### WRITTEN EXERCISE:
Your task is to transcribe the data in full.

### COLLECTED MATERIAL:

────────────────

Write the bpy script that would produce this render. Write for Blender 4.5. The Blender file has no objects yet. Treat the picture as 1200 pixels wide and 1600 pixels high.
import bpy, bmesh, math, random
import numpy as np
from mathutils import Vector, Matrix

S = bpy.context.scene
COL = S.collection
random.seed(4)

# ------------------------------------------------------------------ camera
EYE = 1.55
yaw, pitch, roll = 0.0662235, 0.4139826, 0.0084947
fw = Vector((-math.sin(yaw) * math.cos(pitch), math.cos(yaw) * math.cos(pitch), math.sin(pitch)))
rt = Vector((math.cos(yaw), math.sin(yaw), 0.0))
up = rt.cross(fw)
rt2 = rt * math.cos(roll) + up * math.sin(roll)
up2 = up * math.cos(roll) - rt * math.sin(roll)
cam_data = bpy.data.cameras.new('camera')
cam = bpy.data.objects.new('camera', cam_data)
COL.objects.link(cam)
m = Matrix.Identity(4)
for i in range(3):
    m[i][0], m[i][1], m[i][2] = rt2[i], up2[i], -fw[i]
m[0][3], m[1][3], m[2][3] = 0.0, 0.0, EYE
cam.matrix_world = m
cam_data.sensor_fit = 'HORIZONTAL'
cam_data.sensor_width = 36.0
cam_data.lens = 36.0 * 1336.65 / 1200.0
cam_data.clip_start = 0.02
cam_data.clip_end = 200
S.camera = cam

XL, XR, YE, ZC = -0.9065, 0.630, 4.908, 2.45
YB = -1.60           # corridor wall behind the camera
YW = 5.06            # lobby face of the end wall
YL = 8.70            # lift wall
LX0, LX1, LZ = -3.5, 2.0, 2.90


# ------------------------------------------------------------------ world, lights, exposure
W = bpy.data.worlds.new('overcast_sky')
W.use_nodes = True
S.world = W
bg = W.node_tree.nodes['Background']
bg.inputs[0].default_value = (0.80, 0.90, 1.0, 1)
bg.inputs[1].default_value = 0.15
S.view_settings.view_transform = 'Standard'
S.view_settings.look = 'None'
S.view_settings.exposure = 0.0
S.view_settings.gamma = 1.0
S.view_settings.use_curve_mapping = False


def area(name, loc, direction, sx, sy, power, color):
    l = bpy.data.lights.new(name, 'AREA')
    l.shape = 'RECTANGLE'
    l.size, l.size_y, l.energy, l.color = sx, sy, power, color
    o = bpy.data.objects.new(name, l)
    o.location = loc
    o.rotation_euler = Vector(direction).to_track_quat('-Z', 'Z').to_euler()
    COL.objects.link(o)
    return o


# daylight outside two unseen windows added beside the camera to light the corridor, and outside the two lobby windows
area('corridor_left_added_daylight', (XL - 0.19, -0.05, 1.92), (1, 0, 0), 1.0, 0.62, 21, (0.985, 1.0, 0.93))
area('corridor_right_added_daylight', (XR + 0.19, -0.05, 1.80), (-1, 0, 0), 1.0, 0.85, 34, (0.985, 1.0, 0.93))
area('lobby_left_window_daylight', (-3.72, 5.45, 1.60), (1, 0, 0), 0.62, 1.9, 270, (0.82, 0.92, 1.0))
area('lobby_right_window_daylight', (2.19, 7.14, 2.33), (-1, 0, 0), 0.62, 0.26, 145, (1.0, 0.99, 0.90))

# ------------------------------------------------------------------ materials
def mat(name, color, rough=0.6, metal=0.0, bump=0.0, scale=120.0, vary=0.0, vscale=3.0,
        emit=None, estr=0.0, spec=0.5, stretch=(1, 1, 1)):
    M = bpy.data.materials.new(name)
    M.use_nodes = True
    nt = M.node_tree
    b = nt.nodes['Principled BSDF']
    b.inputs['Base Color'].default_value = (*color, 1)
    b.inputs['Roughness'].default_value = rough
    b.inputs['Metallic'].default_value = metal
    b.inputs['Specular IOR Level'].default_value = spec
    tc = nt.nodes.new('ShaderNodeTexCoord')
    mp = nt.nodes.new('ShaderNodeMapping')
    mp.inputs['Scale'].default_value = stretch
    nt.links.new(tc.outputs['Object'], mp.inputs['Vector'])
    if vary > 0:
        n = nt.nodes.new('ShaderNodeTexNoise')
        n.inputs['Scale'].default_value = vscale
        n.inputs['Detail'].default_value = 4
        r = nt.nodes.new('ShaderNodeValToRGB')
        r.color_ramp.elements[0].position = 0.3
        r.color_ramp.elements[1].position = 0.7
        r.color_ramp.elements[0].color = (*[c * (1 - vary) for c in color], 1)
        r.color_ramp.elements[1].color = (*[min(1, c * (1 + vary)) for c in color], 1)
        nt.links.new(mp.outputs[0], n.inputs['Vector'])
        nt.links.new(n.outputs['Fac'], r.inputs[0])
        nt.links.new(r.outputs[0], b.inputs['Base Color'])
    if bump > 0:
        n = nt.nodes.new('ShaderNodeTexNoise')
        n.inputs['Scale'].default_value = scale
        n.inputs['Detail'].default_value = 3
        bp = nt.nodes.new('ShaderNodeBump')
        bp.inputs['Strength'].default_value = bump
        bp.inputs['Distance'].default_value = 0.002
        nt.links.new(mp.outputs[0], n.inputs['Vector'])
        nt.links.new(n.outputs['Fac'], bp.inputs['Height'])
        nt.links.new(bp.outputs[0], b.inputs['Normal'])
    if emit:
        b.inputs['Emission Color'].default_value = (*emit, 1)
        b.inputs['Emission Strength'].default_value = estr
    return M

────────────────

### EXERCISE SOLUTION:
Write the bpy script that would produce this render. Write for Blender 4.5. The Blender file has no objects yet. Treat the picture as 1200 pixels wide and 1600 pixels high.
import bpy, bmesh, math, random
import numpy as np
from mathutils import Vector, Matrix

S = bpy.context.scene
COL = S.collection
random.seed(4)

# ------------------------------------------------------------------ camera
EYE = 1.55
yaw, pitch, roll = 0.0662235, 0.4139826, 0.0084947
fw = Vector((-math.sin(yaw) * math.cos(pitch), math.cos(yaw) * math.cos(pitch), math.sin(pitch)))
rt = Vector((math.cos(yaw), math.sin(yaw), 0.0))
up = rt.cross(fw)
rt2 = rt * math.cos(roll) + up * math.sin(roll)
up2 = up * math.cos(roll) - rt * math.sin(roll)
cam_data = bpy.data.cameras.new('camera')
cam = bpy.data.objects.new('camera', cam_data)
COL.objects.link(cam)
m = Matrix.Identity(4)
for i in range(3):
    m[i][0], m[i][1], m[i][2] = rt2[i], up2[i], -fw[i]
m[0][3], m[1][3], m[2][3] = 0.0, 0.0, EYE
cam.matrix_world = m
cam_data.sensor_fit = 'HORIZONTAL'
cam_data.sensor_width = 36.0
cam_data.lens = 36.0 * 1336.65 / 1200.0
cam_data.clip_start = 0.02
cam_data.clip_end = 200
S.camera = cam

XL, XR, YE, ZC = -0.9065, 0.630, 4.908, 2.45
YB = -1.60           # corridor wall behind the camera
YW = 5.06            # lobby face of the end wall
YL = 8.70            # lift wall
LX0, LX1, LZ = -3.5, 2.0, 2.90


# ------------------------------------------------------------------ world, lights, exposure
W = bpy.data.worlds.new('overcast_sky')
W.use_nodes = True
S.world = W
bg = W.node_tree.nodes['Background']
bg.inputs[0].default_value = (0.80, 0.90, 1.0, 1)
bg.inputs[1].default_value = 0.15
S.view_settings.view_transform = 'Standard'
S.view_settings.look = 'None'
S.view_settings.exposure = 0.0
S.view_settings.gamma = 1.0
S.view_settings.use_curve_mapping = False


def area(name, loc, direction, sx, sy, power, color):
    l = bpy.data.lights.new(name, 'AREA')
    l.shape = 'RECTANGLE'
    l.size, l.size_y, l.energy, l.color = sx, sy, power, color
    o = bpy.data.objects.new(name, l)
    o.location = loc
    o.rotation_euler = Vector(direction).to_track_quat('-Z', 'Z').to_euler()
    COL.objects.link(o)
    return o


# daylight outside two unseen windows added beside the camera to light the corridor, and outside the two lobby windows
area('corridor_left_added_daylight', (XL - 0.19, -0.05, 1.92), (1, 0, 0), 1.0, 0.62, 21, (0.985, 1.0, 0.93))
area('corridor_right_added_daylight', (XR + 0.19, -0.05, 1.80), (-1, 0, 0), 1.0, 0.85, 34, (0.985, 1.0, 0.93))
area('lobby_left_window_daylight', (-3.72, 5.45, 1.60), (1, 0, 0), 0.62, 1.9, 270, (0.82, 0.92, 1.0))
area('lobby_right_window_daylight', (2.19, 7.14, 2.33), (-1, 0, 0), 0.62, 0.26, 145, (1.0, 0.99, 0.90))

# ------------------------------------------------------------------ materials
def mat(name, color, rough=0.6, metal=0.0, bump=0.0, scale=120.0, vary=0.0, vscale=3.0,
        emit=None, estr=0.0, spec=0.5, stretch=(1, 1, 1)):
    M = bpy.data.materials.new(name)
    M.use_nodes = True
    nt = M.node_tree
    b = nt.nodes['Principled BSDF']
    b.inputs['Base Color'].default_value = (*color, 1)
    b.inputs['Roughness'].default_value = rough
    b.inputs['Metallic'].default_value = metal
    b.inputs['Specular IOR Level'].default_value = spec
    tc = nt.nodes.new('ShaderNodeTexCoord')
    mp = nt.nodes.new('ShaderNodeMapping')
    mp.inputs['Scale'].default_value = stretch
    nt.links.new(tc.outputs['Object'], mp.inputs['Vector'])
    if vary > 0:
        n = nt.nodes.new('ShaderNodeTexNoise')
        n.inputs['Scale'].default_value = vscale
        n.inputs['Detail'].default_value = 4
        r = nt.nodes.new('ShaderNodeValToRGB')
        r.color_ramp.elements[0].position = 0.3
        r.color_ramp.elements[1].position = 0.7
        r.color_ramp.elements[0].color = (*[c * (1 - vary) for c in color], 1)
        r.color_ramp.elements[1].color = (*[min(1, c * (1 + vary)) for c in color], 1)
        nt.links.new(mp.outputs[0], n.inputs['Vector'])
        nt.links.new(n.outputs['Fac'], r.inputs[0])
        nt.links.new(r.outputs[0], b.inputs['Base Color'])
    if bump > 0:
        n = nt.nodes.new('ShaderNodeTexNoise')
        n.inputs['Scale'].default_value = scale
        n.inputs['Detail'].default_value = 3
        bp = nt.nodes.new('ShaderNodeBump')
        bp.inputs['Strength'].default_value = bump
        bp.inputs['Distance'].default_value = 0.002
        nt.links.new(mp.outputs[0], n.inputs['Vector'])
        nt.links.new(n.outputs['Fac'], bp.inputs['Height'])
        nt.links.new(bp.outputs[0], b.inputs['Normal'])
    if emit:
        b.inputs['Emission Color'].default_value = (*emit, 1)
        b.inputs['Emission Strength'].default_value = estr
    return M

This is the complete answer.